## [Instructions to follow]
The material below should be written out in full and exactly; pictures stay out of the copy.

## [Stored data]

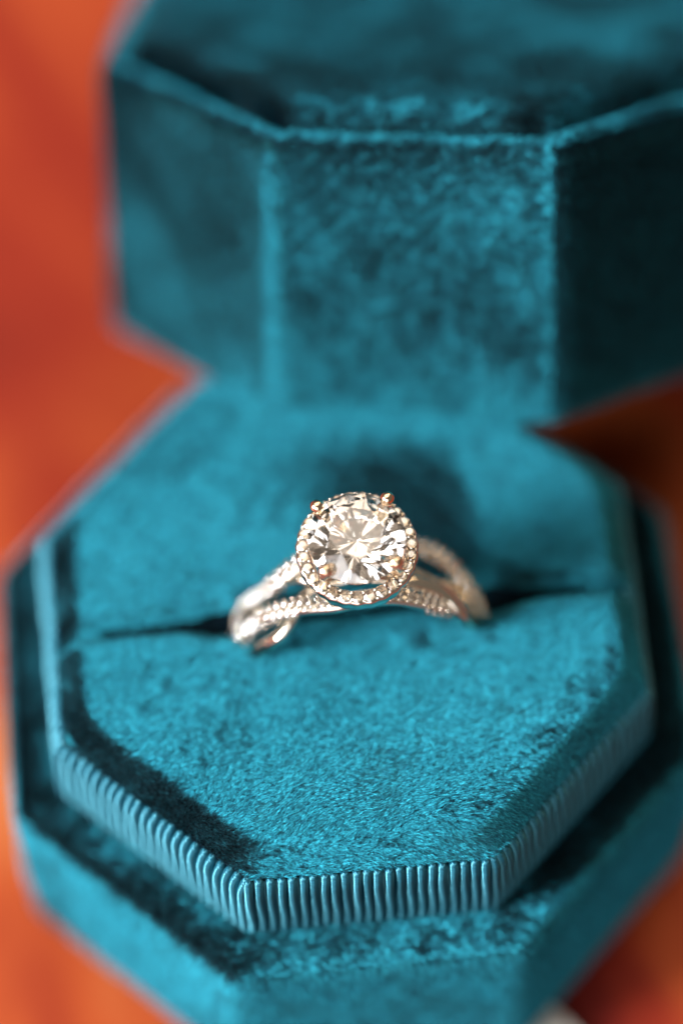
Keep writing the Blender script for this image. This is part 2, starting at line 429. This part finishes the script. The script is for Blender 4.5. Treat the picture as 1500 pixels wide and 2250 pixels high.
def lean_lid(P, Nn):
    n = len(P); down = np.tile(np.array([.0, 0, -1.0]), (n, 1)); side = np.cross(Nn, down)
    top = Nn[:, 2] > .6
    Ds = down + side * (big[0](P + 3) * .5)[:, None]
    az = np.degrees(np.arctan2(Nn[:, 1], Nn[:, 0]))                 # -90 = front, -135 = left front
    left = 1 / (1 + np.exp((az + 124) / 4))                         # the left front face: nap brushed upright, towards the room
    edge = np.exp(-((az + 113) / 16) ** 2)                          # nap crushed flat and down along the worn corner
    right = 1 / (1 + np.exp(-(az + 68) / 4))
    As = .72 + (big[1](P + 3) * .06 + big[3](P + 3) * .05 + big[5](P + 3) * .05)
    As = As * (1 - left) + (.98 + (big[3](P) + big[1](P)) * .16) * left
    As = As * (1 - right) + .30 * right
    As = As * (1 - edge) + 1.18 * edge
    e2 = edge[:, None]; l2 = left[:, None]; r2 = right[:, None]
    Ds = (side * (1 - .4 * l2) * (1 - r2) + down * (.1 + .55 * l2 + r2)) * (1 - e2) + down * e2
    Ds = Ds + down * (big[0](P + 3) * .2)[:, None]
    Dt, At = field(P, (1, .1, 0), .9, .3, .4, 3.0); At = At - .65 / (1 + np.exp(-(P[:, 0] - .9) / .15))
    w = top[:, None]
    return np.where(w, Dt, Ds), np.where(top, At, As)
def keep_lid(cen, nn): return np.where((cen[:, 1] < 1.6) & (cen[:, 2] > -.01) & ~((cen[:, 2] < .2) & (nn[:, 2] < -.9)) & (np.hypot(cen[:, 0], cen[:, 1]) > 2.2) | (cen[:, 2] > HL), 1, 0)
grow(shell, 'velvet_pile', 14000, .060, .0024, lean_lid, 4, keep_lid)
def lean_panel(P, Nn):
    D, A = field(P, (1, .2, 0), .15, .25, .3, 3.0)
    w = 1 / (1 + np.exp(-(-Nn[:, 1] - .22) / .07)) / (1 + np.exp(-(P[:, 0] + .95) / .03)) / (1 + np.exp((P[:, 0] - .8) / .10))      # brushed along its front edge
    w = w * .85; return D, A * (1 - w) + .92 * w
grow(pan, 'velvet_pile', 14000, .060, .0024, lean_panel, 5)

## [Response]
Keep writing the Blender script for this image. This is part 2, starting at line 429. This part finishes the script. The script is for Blender 4.5. Treat the picture as 1500 pixels wide and 2250 pixels high.
def lean_lid(P, Nn):
    n = len(P); down = np.tile(np.array([.0, 0, -1.0]), (n, 1)); side = np.cross(Nn, down)
    top = Nn[:, 2] > .6
    Ds = down + side * (big[0](P + 3) * .5)[:, None]
    az = np.degrees(np.arctan2(Nn[:, 1], Nn[:, 0]))                 # -90 = front, -135 = left front
    left = 1 / (1 + np.exp((az + 124) / 4))                         # the left front face: nap brushed upright, towards the room
    edge = np.exp(-((az + 113) / 16) ** 2)                          # nap crushed flat and down along the worn corner
    right = 1 / (1 + np.exp(-(az + 68) / 4))
    As = .72 + (big[1](P + 3) * .06 + big[3](P + 3) * .05 + big[5](P + 3) * .05)
    As = As * (1 - left) + (.98 + (big[3](P) + big[1](P)) * .16) * left
    As = As * (1 - right) + .30 * right
    As = As * (1 - edge) + 1.18 * edge
    e2 = edge[:, None]; l2 = left[:, None]; r2 = right[:, None]
    Ds = (side * (1 - .4 * l2) * (1 - r2) + down * (.1 + .55 * l2 + r2)) * (1 - e2) + down * e2
    Ds = Ds + down * (big[0](P + 3) * .2)[:, None]
    Dt, At = field(P, (1, .1, 0), .9, .3, .4, 3.0); At = At - .65 / (1 + np.exp(-(P[:, 0] - .9) / .15))
    w = top[:, None]
    return np.where(w, Dt, Ds), np.where(top, At, As)
def keep_lid(cen, nn): return np.where((cen[:, 1] < 1.6) & (cen[:, 2] > -.01) & ~((cen[:, 2] < .2) & (nn[:, 2] < -.9)) & (np.hypot(cen[:, 0], cen[:, 1]) > 2.2) | (cen[:, 2] > HL), 1, 0)
grow(shell, 'velvet_pile', 14000, .060, .0024, lean_lid, 4, keep_lid)
def lean_panel(P, Nn):
    D, A = field(P, (1, .2, 0), .15, .25, .3, 3.0)
    w = 1 / (1 + np.exp(-(-Nn[:, 1] - .22) / .07)) / (1 + np.exp(-(P[:, 0] + .95) / .03)) / (1 + np.exp((P[:, 0] - .8) / .10))      # brushed along its front edge
    w = w * .85; return D, A * (1 - w) + .92 * w
grow(pan, 'velvet_pile', 14000, .060, .0024, lean_panel, 5)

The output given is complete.